The Chinese have committed atrocities against their people in the past and still do today. When the Communist Party came to power in 1949, Mao Zedong had tens of millions of people killed in his quest to create a perfect society under Marxism. As a result of his ordered killings and those who died due to the famine he began to starve the peasant population; his people perished. Nearly 77 million Chinese were exterminated at the hand of Mao.
Today, more than one million Uyghur Muslims are imprisoned in northwestern China, and nobody knows how many have already been killed. The global community is aware, has voiced opposition, but these incarcerated people face the possibility of death. We will forget. We have already forgotten.
On September 11, 2001, a day we will recognize this week on its twentieth anniversary, the United States was attacked by radical terrorists who killed thousands in New York, Washington D.C., and Pennsylvania. This attack brought anger and a wave of patriotism not seen since World War II. A year later, I wrote an editorial asking where all the flags had gone? Our homeland was attacked for the first time since Pearl Harbor, and many had moved on just one short year later. The flags that had been flown and waved with such passion were seen no more. Some of us remember and still look for justice, but life has moved on for most, and there is not a school-aged child in America that was alive that day. The event is but a footnote in most history books.
What does this all have to do with today?

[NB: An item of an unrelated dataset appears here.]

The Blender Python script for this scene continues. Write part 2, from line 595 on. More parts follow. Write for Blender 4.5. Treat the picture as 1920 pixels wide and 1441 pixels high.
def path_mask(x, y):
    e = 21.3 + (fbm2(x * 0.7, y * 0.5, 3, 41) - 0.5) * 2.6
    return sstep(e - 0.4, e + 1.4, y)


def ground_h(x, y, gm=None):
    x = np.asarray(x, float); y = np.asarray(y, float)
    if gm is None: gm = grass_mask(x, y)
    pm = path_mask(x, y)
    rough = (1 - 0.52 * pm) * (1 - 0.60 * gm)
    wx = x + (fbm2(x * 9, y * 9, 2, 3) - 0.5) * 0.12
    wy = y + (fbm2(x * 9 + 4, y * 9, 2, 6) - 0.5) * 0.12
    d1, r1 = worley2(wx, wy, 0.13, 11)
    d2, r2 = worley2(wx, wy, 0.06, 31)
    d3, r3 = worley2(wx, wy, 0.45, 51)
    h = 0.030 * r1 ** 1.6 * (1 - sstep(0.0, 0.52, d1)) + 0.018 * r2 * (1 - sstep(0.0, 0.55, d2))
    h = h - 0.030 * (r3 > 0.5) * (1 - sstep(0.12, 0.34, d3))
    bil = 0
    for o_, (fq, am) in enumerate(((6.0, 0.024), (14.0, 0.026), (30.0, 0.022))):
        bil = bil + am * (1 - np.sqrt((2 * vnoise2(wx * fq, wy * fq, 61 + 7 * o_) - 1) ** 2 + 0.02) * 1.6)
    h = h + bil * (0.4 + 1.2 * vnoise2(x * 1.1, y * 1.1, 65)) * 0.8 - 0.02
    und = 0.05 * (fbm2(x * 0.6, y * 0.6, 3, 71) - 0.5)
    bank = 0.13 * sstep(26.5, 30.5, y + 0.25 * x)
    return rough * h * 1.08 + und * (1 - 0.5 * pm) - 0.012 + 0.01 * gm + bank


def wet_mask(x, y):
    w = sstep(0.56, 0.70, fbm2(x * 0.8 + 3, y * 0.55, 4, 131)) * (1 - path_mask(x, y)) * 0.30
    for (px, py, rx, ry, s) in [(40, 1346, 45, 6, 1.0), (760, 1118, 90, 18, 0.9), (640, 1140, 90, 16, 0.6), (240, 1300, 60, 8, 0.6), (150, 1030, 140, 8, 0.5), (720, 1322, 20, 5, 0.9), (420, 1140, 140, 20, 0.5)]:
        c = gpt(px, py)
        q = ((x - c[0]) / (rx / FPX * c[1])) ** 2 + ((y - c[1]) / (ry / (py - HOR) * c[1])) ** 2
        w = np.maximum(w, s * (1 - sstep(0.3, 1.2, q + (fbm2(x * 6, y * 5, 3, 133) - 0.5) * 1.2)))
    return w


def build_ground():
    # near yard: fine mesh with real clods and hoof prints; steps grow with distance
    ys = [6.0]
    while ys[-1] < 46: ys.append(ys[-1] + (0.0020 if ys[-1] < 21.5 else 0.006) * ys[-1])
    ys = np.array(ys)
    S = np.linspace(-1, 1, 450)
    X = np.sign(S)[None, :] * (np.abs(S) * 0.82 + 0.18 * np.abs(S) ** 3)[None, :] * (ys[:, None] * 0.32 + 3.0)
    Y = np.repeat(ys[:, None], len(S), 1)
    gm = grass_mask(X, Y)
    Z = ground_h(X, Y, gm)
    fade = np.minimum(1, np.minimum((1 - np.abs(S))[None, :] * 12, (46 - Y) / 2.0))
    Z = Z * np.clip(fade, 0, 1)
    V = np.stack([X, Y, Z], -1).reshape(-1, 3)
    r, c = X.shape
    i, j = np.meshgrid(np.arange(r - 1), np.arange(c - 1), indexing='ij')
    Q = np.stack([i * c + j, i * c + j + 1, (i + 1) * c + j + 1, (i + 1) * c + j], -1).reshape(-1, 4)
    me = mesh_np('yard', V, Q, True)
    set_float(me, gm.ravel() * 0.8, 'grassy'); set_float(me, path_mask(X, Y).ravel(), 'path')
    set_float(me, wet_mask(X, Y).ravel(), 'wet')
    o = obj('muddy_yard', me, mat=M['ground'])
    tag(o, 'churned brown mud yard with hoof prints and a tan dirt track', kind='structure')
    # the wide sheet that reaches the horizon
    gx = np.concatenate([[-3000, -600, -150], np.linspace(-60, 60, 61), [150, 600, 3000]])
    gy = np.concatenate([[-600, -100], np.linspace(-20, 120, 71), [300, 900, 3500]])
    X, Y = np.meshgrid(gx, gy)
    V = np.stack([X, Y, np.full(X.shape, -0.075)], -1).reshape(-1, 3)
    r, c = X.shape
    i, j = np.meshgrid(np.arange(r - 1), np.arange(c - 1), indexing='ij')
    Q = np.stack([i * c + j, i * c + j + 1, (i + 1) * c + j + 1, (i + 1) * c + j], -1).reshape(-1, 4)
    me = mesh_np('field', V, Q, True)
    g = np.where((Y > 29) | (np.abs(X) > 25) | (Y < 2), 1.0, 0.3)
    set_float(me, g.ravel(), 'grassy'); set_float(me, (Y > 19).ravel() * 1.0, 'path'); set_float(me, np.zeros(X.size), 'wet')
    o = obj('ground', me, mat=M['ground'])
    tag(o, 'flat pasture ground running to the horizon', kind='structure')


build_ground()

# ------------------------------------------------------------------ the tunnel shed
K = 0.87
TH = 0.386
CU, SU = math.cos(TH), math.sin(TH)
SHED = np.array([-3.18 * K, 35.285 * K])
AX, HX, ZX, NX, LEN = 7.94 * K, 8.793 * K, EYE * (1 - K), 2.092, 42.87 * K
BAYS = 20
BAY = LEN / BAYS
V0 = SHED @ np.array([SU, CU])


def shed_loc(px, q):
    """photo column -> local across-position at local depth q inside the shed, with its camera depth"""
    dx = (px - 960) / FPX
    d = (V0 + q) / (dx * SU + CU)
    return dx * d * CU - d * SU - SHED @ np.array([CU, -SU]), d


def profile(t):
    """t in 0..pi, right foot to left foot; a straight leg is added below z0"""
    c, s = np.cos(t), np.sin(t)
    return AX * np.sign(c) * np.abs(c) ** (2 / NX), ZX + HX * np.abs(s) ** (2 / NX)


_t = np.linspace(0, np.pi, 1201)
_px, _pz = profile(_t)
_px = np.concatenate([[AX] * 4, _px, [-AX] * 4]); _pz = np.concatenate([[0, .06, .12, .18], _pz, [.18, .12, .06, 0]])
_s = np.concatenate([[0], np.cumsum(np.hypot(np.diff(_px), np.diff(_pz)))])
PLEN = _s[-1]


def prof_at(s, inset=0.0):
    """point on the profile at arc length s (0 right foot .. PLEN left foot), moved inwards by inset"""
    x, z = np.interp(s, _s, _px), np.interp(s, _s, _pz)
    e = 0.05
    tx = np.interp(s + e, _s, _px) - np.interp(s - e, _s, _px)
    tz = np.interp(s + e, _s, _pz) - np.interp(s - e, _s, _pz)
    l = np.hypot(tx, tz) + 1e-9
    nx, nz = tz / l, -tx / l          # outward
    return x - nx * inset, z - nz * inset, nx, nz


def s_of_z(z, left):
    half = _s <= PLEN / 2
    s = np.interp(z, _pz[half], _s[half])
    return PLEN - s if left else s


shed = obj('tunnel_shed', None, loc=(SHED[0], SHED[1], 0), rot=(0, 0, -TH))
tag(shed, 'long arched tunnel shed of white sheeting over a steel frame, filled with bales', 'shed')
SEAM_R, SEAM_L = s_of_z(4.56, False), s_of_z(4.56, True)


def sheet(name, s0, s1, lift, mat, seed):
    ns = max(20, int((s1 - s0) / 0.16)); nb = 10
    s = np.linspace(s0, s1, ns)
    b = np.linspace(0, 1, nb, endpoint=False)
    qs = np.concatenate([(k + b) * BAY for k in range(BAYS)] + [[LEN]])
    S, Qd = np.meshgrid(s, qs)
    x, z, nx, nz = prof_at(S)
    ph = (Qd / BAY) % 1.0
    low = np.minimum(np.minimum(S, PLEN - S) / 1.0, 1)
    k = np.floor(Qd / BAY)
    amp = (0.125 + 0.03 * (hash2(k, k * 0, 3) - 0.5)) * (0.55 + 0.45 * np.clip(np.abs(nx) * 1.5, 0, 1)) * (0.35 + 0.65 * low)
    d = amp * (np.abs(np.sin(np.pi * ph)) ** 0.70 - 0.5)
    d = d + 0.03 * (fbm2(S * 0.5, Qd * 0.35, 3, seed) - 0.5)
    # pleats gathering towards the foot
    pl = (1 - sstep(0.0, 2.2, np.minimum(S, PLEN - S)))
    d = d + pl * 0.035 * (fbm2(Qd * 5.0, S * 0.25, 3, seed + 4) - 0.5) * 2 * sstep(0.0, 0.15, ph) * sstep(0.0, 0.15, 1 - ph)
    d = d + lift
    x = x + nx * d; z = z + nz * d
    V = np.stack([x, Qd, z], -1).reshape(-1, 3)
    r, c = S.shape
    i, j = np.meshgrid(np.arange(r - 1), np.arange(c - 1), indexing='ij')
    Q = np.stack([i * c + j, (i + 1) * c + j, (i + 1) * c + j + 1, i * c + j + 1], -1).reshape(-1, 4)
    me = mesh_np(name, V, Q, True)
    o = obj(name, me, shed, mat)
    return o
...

Just a week ago, the United States evacuated its military and most Americans and Afghans who had worked with us for the last twenty years in the War in Afghanistan. In addressing the nation, Joe Biden said we would not forgive, and we would not forget the people responsible for the deaths of thirteen of our military and dozens of civilians during the evacuation. I contend we may have already done both. As one of the greatest political and military debacles continues in Afghanistan, countless Americans are stranded. The killing of Afghans who were supportive of American actions has begun by the Taliban. But we have moved on. We are gaslighted by our feckless politicians and a complicit media to focus on other events so that we might quickly forget the visions of a failed operation in Kabul. I fear their plan is working. Only a few are reporting on the executions of Afghan police, and the Taliban have resumed the atrocities against women. Just months ago, the Taliban was a terrorist group. Today, the Biden administration recognizes the Taliban as the ruling government in Afghanistan and is already talking about us giving them foreign aid dollars. Americans are still stranded, wondering if America has turned its back on them.
It has only been one week. We do forget. We have already forgotten.